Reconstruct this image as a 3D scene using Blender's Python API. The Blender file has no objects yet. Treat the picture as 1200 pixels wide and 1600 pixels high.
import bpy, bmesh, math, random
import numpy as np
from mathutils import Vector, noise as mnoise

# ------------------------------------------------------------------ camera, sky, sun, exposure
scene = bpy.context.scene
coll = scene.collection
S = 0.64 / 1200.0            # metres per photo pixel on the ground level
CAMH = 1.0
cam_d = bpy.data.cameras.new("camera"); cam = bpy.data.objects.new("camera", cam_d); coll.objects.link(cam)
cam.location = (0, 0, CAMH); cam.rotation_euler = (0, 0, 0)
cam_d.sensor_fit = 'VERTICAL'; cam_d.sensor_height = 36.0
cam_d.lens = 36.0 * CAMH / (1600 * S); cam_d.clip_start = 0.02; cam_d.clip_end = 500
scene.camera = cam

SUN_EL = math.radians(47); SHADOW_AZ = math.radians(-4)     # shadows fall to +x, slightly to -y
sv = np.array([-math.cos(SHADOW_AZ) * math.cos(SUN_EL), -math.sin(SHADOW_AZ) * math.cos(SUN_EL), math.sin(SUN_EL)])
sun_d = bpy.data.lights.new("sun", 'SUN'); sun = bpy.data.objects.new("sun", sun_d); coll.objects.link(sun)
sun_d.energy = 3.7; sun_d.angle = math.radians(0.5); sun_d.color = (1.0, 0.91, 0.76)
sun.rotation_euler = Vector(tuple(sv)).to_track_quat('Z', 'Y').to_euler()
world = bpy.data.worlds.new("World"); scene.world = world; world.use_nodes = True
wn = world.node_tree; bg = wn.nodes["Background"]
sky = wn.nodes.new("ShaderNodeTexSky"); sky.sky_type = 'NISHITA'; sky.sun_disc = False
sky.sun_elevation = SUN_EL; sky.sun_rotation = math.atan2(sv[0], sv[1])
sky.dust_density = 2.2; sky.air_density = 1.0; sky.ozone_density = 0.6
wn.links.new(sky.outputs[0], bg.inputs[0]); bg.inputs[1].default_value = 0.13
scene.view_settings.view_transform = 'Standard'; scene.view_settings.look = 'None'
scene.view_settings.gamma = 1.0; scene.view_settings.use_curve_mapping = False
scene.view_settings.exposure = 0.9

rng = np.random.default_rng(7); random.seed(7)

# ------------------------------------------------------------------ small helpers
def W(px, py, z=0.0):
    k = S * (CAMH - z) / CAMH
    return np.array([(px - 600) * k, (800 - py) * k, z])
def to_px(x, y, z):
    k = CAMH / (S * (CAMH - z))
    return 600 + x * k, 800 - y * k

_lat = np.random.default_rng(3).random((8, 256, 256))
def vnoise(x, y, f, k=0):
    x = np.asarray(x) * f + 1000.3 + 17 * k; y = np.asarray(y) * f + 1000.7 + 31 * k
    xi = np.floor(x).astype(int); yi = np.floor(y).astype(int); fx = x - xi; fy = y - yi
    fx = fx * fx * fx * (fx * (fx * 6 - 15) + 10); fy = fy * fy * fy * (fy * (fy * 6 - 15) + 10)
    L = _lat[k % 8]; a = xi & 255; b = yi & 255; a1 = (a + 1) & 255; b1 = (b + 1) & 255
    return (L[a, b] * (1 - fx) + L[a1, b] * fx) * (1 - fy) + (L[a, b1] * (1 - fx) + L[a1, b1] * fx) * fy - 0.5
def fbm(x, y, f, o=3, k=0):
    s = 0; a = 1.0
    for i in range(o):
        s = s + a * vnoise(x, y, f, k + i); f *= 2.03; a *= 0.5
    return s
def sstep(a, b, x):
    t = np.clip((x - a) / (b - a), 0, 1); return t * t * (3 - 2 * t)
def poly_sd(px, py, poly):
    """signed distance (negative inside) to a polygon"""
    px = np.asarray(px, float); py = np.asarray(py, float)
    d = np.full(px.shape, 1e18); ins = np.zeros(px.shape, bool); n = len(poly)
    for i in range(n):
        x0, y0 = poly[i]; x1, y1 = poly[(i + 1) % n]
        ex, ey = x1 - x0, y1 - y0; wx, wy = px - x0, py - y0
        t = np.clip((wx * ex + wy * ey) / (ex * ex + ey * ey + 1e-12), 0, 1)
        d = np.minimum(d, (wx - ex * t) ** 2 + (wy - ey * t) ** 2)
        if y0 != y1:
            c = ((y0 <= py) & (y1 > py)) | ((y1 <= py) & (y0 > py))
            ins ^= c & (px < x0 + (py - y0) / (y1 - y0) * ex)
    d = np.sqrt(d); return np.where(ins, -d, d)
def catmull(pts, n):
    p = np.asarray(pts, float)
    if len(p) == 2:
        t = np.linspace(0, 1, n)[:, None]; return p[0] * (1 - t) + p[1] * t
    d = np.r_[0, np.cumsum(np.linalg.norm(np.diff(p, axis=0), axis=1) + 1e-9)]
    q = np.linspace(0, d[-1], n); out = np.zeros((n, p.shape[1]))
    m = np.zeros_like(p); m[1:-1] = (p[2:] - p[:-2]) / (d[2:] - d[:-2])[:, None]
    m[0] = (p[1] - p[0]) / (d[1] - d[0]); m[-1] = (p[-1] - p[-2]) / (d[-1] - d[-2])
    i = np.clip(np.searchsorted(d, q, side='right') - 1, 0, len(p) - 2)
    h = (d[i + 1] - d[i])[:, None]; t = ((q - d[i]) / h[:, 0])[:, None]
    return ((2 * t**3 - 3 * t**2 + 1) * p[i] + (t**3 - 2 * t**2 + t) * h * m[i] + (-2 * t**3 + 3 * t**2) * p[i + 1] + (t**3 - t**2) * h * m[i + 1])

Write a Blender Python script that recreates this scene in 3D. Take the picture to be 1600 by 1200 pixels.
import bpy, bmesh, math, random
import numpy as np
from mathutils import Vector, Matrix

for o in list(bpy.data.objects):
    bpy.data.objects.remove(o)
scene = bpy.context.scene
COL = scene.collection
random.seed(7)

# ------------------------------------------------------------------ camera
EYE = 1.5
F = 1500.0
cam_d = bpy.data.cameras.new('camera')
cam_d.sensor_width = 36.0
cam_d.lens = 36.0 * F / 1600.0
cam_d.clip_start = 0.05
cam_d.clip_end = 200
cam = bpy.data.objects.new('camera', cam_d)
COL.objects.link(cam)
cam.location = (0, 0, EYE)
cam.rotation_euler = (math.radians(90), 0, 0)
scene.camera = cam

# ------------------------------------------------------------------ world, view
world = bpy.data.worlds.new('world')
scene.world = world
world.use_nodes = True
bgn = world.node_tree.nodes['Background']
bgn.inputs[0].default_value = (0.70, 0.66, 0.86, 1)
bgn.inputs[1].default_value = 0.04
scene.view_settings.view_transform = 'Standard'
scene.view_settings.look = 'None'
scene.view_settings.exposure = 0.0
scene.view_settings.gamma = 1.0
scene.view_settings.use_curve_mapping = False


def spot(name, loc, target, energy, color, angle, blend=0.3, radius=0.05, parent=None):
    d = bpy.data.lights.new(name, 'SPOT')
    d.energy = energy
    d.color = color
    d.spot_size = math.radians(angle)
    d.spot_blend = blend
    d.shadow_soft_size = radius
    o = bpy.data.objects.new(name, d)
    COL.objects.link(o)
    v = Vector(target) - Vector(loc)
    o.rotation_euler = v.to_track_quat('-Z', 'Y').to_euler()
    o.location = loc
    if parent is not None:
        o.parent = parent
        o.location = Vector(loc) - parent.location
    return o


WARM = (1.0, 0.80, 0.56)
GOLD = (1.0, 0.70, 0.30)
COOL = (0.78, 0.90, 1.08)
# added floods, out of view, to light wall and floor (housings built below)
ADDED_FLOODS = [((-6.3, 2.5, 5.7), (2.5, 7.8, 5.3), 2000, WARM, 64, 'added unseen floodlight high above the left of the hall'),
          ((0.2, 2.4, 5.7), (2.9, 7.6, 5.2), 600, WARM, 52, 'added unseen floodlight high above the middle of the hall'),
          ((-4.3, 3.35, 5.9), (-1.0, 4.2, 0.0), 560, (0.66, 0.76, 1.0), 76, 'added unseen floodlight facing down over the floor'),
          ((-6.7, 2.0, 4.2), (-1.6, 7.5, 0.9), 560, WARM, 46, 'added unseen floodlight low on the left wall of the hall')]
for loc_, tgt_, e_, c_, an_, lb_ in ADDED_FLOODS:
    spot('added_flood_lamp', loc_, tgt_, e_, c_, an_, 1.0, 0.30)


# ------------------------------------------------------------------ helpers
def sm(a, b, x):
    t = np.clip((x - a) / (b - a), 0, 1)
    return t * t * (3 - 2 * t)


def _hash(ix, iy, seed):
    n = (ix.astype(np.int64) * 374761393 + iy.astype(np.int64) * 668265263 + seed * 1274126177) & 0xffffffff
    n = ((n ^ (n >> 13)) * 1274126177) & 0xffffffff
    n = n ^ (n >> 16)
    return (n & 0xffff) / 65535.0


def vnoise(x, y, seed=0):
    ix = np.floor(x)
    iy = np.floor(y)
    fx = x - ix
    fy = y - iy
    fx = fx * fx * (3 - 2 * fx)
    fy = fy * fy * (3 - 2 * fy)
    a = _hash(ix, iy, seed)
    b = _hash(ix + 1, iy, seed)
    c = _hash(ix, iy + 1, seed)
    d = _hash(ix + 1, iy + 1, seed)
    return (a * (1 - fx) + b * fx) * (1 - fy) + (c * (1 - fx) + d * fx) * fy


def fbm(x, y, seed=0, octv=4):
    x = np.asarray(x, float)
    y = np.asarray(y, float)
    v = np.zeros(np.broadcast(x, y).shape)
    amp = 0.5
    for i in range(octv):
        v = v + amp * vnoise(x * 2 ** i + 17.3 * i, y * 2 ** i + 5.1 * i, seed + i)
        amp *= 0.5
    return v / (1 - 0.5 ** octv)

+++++

Goal of the exercise: Using the entries shown above, reproduce verbatim the lines from the line bearing "Write a Blender" to the line bearing "from mathutils import Vector, Matrix", inclusive.

The output:
Write a Blender Python script that recreates this scene in 3D. Take the picture to be 1600 by 1200 pixels.
import bpy, bmesh, math, random
import numpy as np
from mathutils import Vector, Matrix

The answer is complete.